とにかく満腹感の高い作品。はたちそこそこの冴えない大学生と12歳の美少女が親子だったり、そんな彼らが豊富な財力をバックに「宝探し」をしていたり、そんな彼らを待ち受けるのは異形の能力を持った暗殺者だったり、物理法則を無視してすべてを切り裂く謎のブーメランだったり、霧の奥に姿を見せる巨大な怪物だったり、波打ち際に横たわるずぶ濡れの美少女だったり、人魚にまつわる不老不死伝説だったり・・・
とにかく男のコが興味を持ちそうな要素をこれでもか、これでもか、これでもかと喉の際まで詰め込んだボリュームたっぷりの451ページ!
その中にはめくるめくアクションが、感動の悲恋物語が、伝説に対するあっと驚く解釈が用意されていて、もう読みだしたら止まらない!
かく言う私の場合、会社の研修にこの本を持ち込んで(持ち込むなよ)、休憩時間に読み始めるやいなや本の世界から抜け出せなくなり、夜の酒盛りもそこそこに夜半までかけて読破して感泣してしまったりしまして、もうこれはやめられないとまらない充実感なのです。
「どうだまいったか!」と押し寄せるようなこのボリューム感への答えはただ一つ。
「参りました!」

Fuyumi

 最初は言葉もしゃべれないほどに心も身体も傷つき果てた姿で登場。
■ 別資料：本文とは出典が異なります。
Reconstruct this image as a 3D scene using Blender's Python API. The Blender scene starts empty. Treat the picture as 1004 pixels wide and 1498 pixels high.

これ以降、彼女の正体と過去にまつわる謎が作品のエンジンとなるわけですが、それと同時にそん傷ついた彼女が徐々に自分を取り戻していく様が保護欲をそそっちゃったりなんかしまして、このへんがまた読者をぺージの中に引きずり込む強力な磁場になってるんですよね。
 他の女性キャラがはっちゃけ小娘の美沙だったり、ミュージアムのハイキュレーターだったりと、人外的に壊れた女性ばかりだから、なおさら冬海ちゃんの脆さ、というのが印象に残ります。
 その印象は感動的なラストまで貫かれ、まさに冬海ちゃんの魅力だけで1冊読みきっちゃう感じ。ガラス細工のようにいつまでも脆さと輝きが心に残るヒロインです。

Charactor

さて、本シリーズのヒロインは結城美沙ちゃん、主人公・鷲士の若き日のーというか幼き日の−愛の結晶なもので、大学生の鷲士とは歳の差僅か9歳なのにもかかわらず、実の親娘!だったりするのですね。
中学一年生の彼女ですが、ただの中学一年生じゃありません。情報企業「フォーチュンテラー」の創設者にして、その財力をバックに世界中の財宝や伝説、神秘に挑むトレジャーハンター「ダーティ・フェイス」。フライトジャケットに身を包み、景気よく火器を振り回す火力満点少女。無茶苦茶な設定ですなぁ。
鷲士をぐいぐい引っ張って、いつの間にかトラブルに巻き込んじゃう、傍若無人さが何とも愛らしい、そんなキャラクターです。
その母親が相模大のミス・キャンパス、麻当美貴ちゃん。つんと済ましてちょっとワガママ?と思わせるところがあるんだけど、鷲士のことになると子供みたくなっちゃって、ワガママ全開、ヤキモチ炸裂。実娘の美沙ちゃんにもあきれられちゃう、このへんがかわいいんですよねー。

Series

シリーズはここまで3冊が刊行済。「DADDY FACE」は富士山麓を舞台に、竹取物語をモチーフにした火力劇を披露します。2作目の「世界樹の舟」はドイツに飛び、北欧神話に絡むエピソードを展開。ぐいぐいとインフレーションを起こしていくスケール感、ダイナミックさが嬉しい一冊。もっとも本シリーズらしいエピソードです。

Guide

荒唐無稽な設定、火力重視なノリ、ひたすらインフレーションを起こすスケール感。
男のコ好みの設定が目白押しですが、正直なところやりすぎ感もかなり漂っていて、好みは別れるかもしれませんね。ヒロインが多いわりに萌え要素も少ないし。「娘萌え」なんて人がいたら美沙ちゃんでイケるかも知れませんが。
このストーリーを大風呂敷だと笑いながら、ノリで楽しむ、いわば味よりもボリュームとのどごしで味わう、そんなタイプの作品です。